Aunque nunca sabemos hacia donde nos lleva la vida, aunque compremos el billete de ida para el fin del mundo, el de vuelta siempre es el mismo, tu casa.
Por eso la cuidamos con una liturgia inquebrantable: desempolvándola de cuando en cuando, acicalándola, pintándola cada verano, o preguntándole, casi a diario, si necesita algo.
Y sí, siempre tiene ruegos y preguntas: un azulejo que se ha desprendido, para cuando tapamos esa grieta en mitad de la escalera, el lavabo que se ha atascado o la cañería que gruñe desde hace meses.
En cuánto podemos atendemos sus peticiones sin quejarnos, porque ella, nuestra casa, siempre tiene en cuenta las nuestras:
esperándonos con las puertas abiertas (que son sus brazos) cuando volvemos del trabajo, abrigándonos cuando llegan los inviernos, resguardando a nuestros retoños de sus miedos, cuando son niños, y luego, de mayores, escondiendo, por sus rincones, el cosquilleo de sus primeros amores y los suspiros de los desamores.
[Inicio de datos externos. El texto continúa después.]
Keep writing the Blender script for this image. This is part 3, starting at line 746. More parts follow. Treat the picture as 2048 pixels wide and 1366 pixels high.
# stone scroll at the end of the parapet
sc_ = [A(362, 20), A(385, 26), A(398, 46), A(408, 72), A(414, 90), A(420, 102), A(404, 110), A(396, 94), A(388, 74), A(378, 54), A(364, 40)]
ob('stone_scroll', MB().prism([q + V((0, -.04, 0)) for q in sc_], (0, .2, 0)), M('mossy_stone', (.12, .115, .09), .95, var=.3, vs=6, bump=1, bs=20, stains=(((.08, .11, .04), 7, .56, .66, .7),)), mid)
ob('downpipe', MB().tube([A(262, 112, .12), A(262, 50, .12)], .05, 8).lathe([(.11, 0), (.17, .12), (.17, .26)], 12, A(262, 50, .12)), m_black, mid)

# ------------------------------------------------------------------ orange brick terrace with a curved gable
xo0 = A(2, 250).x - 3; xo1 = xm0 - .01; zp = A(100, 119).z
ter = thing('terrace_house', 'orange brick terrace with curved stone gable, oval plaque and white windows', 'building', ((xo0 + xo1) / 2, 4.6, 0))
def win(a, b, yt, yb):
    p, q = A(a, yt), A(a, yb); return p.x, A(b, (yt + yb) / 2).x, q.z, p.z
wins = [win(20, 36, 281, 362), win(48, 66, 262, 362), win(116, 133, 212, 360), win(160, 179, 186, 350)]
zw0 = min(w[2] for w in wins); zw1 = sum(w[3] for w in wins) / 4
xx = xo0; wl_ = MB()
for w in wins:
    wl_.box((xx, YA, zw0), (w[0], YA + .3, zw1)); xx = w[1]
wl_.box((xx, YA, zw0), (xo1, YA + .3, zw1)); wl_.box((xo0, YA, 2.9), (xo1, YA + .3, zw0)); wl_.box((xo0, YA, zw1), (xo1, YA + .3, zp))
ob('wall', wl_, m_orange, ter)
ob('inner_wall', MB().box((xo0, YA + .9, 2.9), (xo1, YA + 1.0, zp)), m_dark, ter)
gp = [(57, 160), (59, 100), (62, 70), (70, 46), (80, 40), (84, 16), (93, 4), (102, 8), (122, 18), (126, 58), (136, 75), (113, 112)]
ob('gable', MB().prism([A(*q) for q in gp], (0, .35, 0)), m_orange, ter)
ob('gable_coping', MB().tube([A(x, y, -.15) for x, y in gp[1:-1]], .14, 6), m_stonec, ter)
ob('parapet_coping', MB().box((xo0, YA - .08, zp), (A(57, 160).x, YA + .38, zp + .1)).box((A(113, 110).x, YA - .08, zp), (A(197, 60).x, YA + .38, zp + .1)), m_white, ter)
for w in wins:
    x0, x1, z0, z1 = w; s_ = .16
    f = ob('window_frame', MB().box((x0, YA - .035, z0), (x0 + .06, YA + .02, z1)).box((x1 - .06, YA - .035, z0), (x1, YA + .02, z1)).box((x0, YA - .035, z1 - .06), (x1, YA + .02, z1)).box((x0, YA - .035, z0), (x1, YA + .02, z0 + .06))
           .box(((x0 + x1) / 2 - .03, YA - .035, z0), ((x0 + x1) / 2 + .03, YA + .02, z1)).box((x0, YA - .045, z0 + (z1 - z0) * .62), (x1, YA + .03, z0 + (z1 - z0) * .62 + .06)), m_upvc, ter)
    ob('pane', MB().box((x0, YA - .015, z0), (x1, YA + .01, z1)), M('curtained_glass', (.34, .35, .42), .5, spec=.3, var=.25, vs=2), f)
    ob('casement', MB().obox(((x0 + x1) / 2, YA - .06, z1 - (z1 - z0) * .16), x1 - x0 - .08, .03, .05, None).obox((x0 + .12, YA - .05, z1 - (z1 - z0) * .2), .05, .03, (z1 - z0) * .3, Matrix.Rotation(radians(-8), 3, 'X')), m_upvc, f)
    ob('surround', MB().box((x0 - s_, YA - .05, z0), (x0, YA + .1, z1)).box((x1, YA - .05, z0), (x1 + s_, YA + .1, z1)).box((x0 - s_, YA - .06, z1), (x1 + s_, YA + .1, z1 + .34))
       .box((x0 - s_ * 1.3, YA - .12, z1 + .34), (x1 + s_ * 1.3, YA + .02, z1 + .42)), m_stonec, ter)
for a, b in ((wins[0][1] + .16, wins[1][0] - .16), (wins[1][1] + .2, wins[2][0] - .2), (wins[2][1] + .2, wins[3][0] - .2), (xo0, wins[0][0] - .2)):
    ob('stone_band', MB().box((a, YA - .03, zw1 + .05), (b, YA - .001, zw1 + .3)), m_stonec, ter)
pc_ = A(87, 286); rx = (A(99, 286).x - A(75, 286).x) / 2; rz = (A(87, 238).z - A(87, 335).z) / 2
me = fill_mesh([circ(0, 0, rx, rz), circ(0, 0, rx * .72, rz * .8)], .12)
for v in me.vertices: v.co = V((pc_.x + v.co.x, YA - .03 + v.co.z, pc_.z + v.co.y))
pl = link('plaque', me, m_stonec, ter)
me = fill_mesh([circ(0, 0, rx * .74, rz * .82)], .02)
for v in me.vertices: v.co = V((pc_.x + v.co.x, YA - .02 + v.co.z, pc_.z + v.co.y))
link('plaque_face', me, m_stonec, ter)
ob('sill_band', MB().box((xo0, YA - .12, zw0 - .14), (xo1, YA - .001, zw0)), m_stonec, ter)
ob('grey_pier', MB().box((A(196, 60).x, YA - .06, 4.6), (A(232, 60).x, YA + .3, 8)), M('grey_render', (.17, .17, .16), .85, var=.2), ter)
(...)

Tantas cosas nuestras están dentro de las casas, que, llegados a cierta edad, pensamos que lo que ocurra fuera de aquellas cuatro paredes, francamente nos importa un pimiento, como decía el guapo de “Lo que el viento se llevó”.
Y es que, es tal la sinergia entre tu casa y tú, que apenas la mimamos un poco: regalándole un geranio al patio, el canto de un canario, o vistiéndola con unas cortinas nuevas, uno recibe de inmediato un chute de serotonina, ...
... y nos sentimos a gusto sólo con verlas guiñar uno de sus ojos, que son sus ventanas, al remangarles el visillo nuestros hijos para asomarse a vernos llegar del trabajo.
No hay ningún lugar en el mundo, ninguno, en el que uno se sienta como en su casa.